Mayerlin Marchán taclea con una rapidez que asombra. Comenzó a jugar al rugby hace tres años, en un plan de reinserción social que llega a 36 de las 50 cárceles de Venezuela, y ahora es la capitana de su equipo.
Acaban de ganar un torneo y sus eufóricas compañeras la elevan en el aire entre saltos, en una cancha rodeada de montañas y plantaciones de caña en El Consejo, estado Aragua (centro-norte), a unos 90 kilómetros de Caracas.
Mayerlin, de 29 años de edad, fue la anotadora principal de Las Gladiadoras del Inof (Instituto Nacional de Orientación Femenina), en Los Teques, en el vecino estado Miranda, uno de 14 centros femeninos incluidos en el programa.
La veloz jugadora de piernas atléticas y abundante cabellera rizada es beneficiaria del Proyecto Alcatraz, que comenzó hace casi 20 años con el reclutamiento de unos 50 pandilleros en Aragua, que más tarde se expandió a cárceles venezolanas, signadas, como la mayoría de las prisiones de América Latina, por la violencia y el hacinamiento.
Para ella el rugby equivale a libertad, cambio y esperanza: «Me siento una mujer nueva, transformada, no soy ni un ‘poquitico’ lo que era hace cinco años», cuenta a la AFP.
Escoltados por militares y policías, este año ocho equipos de rugby penitenciario, cuatro masculinos y cuatro femeninos, compitieron entre vítores.
«¡Vamos, muchachas!», «¡Dale, dale, dale, busca ese balón!», se oía al calor del torneo.
Al llegar al campo de rugby, los prisioneros son recibidos con un túnel de honor y pasan a los camerinos a ponerse sus uniformes. Ya, entonces, no están esposados.
Es «el honor que significa tender la mano a las segundas oportunidades», comenta Andrés Chumaceiro, directivo de la Fundación Santa Teresa, productora de varios de los rones más famosos del mundo, que lleva el proyecto.
El rugby hace más llevadero el encierro en las cárceles de Venezuela, con población de unos 32.000 privados de libertad, según cifras extraoficiales. El año pasado poco más de 6% eran mujeres.
«Mi vida cambió»
El programa, que ha logrado desmovilizar a una decena de bandas, inculca valores fundamentales del rugby como respeto, disciplina y trabajo en equipo. Muchos de los captados se convierten luego en entrenadores.
Durante la competencia, con calor sofocante, familiares observan a los prisioneros como público.
Algunos llevan meses, y hasta años, sin ver a los suyos, como Helena, quien asistió junto a ocho miembros de su familia para ver jugar a su hijo, preso en el penal de Tocorón, en Aragua.
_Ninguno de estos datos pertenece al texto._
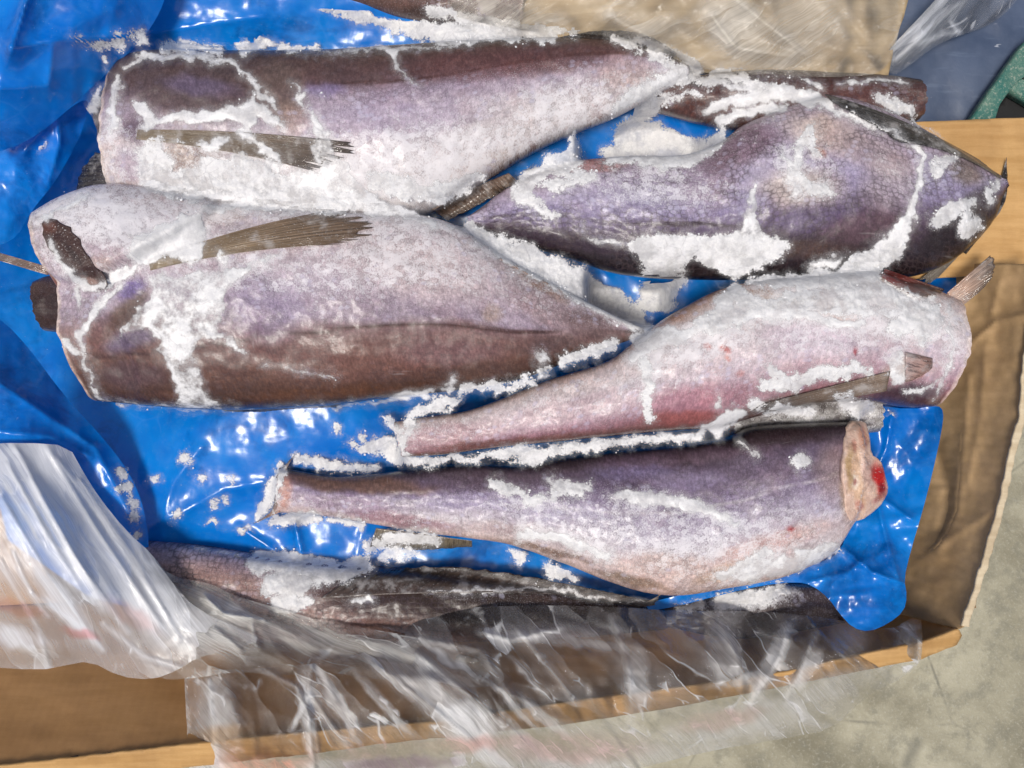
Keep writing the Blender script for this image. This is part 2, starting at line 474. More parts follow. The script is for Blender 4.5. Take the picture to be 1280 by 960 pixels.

Es la cuarta vez que lo ve jugar, pero desde hace un año no lo visita en prisión porque no tiene fuerzas para verlo, asegura.
«Lo estamos pasando bien», dijo al contemplar a lo lejos al menor de sus cinco hijos, encarcelado hace seis años.
Las mujeres compitieron por primera vez en la categoría de rugby 7. Algunas saltaron al campo descalzas para sentir la grama, disfrutando unas horas lejos de las paredes donde cumplen condena.
Mayerlin Marchán, que ha cumplido cinco de los once años de su condena, anhela abrazar a sus dos hijos, de 13 y 8 años de edad, mientras aspira a convertirse en la mejor jugadora de rugby de Venezuela.
«Me levanto cada día con las ganas de bajar a la cancha, el rugby hace llevadero este proceso», cuenta.
Ya fuera de la cárcel, Marielys Palma, de 30 años de edad, trabaja con la Fundación Santa Teresa como embajadora de la marca de rones.
Hasta hace tres años estuvo del otro lado, presa, pero el rugby cambió todo para ella.
«Mi vida cambió en la cárcel de una manera drástica por el rugby, fue más fácil sobrellevar la prisión», cuenta Marielys, quien asegura ser más humilde ahora y valorar a su familia. «Siento que soy otra persona».